Ouve-se muito que o sr. é um prefeito que não gosta do Rio, que odeia o cargo. O sr. está disposto a disputar a reeleição e o coração do povo?
Perdi duas eleições [para governador; e mais duas para prefeito], mas o que nunca perdi foi o amor pela minha gente sofrida, valente. Fui motorista de táxi e meu orgulho é nunca ter rejeitado um passageiro, alguém em cadeira de rodas.
Nota da Rede Globo
Procurado pela Folha de S. Paulo para responder às menções feitas por Marcelo Crivella nesta entrevista à emissora, o Grupo Globo diz, em nota, que “o prefeito do Rio insiste em mentir” sobre o grupo no que, segundo o comunicado, é “clara tentativa de retaliação por conta da cobertura jornalística” da gestão do prefeito. A nota diz ainda que “a acusação de censura causa espanto após o ocorrido na Bienal, quando só uma decisão do STF deteve seu ímpeto [de Crivella] pró censura”.
O Grupo Globo declara não ser o detentor dos direitos ou o dono do Carnaval carioca. “O Grupo faz investimentos altos para comprar os direitos de transmissão de quem os detém —as escolas de samba— e poder comercializar cotas de publicidade em sua programação.”
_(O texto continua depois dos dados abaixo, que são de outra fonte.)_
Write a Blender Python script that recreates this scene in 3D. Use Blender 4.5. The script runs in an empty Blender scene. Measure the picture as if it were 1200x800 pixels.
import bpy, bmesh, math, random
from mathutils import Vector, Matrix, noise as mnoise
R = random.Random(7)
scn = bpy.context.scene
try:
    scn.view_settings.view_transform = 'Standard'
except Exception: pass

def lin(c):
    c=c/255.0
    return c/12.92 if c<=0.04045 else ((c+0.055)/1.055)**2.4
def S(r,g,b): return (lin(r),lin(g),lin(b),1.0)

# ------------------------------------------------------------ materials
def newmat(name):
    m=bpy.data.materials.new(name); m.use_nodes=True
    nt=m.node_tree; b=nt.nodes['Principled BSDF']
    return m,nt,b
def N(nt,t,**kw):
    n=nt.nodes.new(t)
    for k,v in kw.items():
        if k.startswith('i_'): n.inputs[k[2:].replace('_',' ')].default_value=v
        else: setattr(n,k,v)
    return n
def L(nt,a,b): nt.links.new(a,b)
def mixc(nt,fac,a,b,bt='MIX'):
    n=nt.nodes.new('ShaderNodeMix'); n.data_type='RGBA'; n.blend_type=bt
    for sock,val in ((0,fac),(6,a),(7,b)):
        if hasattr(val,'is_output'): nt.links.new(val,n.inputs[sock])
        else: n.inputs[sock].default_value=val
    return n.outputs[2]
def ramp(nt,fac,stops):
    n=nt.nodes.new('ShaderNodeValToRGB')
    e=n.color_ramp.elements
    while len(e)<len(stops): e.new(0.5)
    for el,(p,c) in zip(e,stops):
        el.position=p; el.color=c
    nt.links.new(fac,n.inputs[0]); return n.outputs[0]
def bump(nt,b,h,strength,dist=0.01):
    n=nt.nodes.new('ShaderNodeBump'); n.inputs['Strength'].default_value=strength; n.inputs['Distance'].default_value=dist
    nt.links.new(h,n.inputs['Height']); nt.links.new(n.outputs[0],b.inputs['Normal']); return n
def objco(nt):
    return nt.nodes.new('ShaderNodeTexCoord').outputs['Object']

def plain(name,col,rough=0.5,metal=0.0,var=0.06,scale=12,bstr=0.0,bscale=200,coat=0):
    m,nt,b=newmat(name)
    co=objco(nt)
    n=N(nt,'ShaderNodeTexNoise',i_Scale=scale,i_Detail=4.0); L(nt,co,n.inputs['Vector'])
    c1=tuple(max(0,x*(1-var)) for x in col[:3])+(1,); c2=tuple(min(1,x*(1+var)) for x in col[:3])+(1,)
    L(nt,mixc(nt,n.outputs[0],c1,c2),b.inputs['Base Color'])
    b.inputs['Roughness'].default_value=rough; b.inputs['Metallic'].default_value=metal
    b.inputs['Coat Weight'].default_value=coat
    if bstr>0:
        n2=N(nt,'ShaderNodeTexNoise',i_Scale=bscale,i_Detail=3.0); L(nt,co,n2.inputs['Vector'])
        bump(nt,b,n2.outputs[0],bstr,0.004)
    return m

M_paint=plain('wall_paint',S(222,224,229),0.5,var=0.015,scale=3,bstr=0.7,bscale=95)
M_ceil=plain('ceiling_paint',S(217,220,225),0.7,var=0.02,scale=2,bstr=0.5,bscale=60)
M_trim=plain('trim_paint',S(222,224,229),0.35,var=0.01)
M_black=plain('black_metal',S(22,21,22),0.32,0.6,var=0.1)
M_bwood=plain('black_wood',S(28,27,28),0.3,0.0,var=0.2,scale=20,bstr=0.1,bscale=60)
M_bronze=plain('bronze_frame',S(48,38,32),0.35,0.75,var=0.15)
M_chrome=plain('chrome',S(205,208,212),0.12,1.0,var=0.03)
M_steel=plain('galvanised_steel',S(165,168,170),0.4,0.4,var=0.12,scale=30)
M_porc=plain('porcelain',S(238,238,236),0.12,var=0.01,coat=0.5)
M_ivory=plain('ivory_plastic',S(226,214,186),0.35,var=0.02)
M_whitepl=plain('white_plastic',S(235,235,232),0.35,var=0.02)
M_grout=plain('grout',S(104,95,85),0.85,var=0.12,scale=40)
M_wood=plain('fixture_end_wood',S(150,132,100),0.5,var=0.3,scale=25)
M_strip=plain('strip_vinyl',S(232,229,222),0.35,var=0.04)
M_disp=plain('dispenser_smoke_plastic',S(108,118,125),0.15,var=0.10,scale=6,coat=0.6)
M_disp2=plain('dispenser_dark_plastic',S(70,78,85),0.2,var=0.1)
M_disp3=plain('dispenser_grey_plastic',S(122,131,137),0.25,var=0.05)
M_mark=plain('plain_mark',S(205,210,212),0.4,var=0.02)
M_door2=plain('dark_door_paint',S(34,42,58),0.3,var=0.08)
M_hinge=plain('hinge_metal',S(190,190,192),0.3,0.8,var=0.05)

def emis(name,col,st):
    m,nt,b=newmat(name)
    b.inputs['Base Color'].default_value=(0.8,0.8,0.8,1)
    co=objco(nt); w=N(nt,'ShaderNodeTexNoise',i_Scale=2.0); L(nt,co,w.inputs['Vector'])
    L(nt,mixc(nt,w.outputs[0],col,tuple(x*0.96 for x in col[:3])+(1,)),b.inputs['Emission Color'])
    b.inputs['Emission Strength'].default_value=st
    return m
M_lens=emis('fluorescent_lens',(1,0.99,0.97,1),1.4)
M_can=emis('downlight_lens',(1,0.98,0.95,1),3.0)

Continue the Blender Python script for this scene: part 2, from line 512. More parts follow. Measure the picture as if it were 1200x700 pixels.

Ainda segundo a nota, o grupo “investe muito também na cobertura e na promoção do evento, por acreditar na importância cultural e na capacidade de gerar renda e reconhecimento para o Rio de Janeiro”.
“A mesma abordagem enviesada o prefeito faz em relação ao Museu do Amanhã e ao MAR, que sāo da Prefeitura “, continua o comunicado. “O Grupo Globo e a Fundação Roberto Marinho”, diz a nota, “se orgulham de terem contribuído para concretizar museus que hoje já são marcos na cidade e dos mais visitados da América Latina”.
Segundo o grupo, cabe à prefeitura “gerir esse valioso patrimônio com um mínimo de responsabilidade, ao invés de voltar sempre ao tema com uma ótica destrutiva, por conta de sua interminável briga política com gestões anteriores”.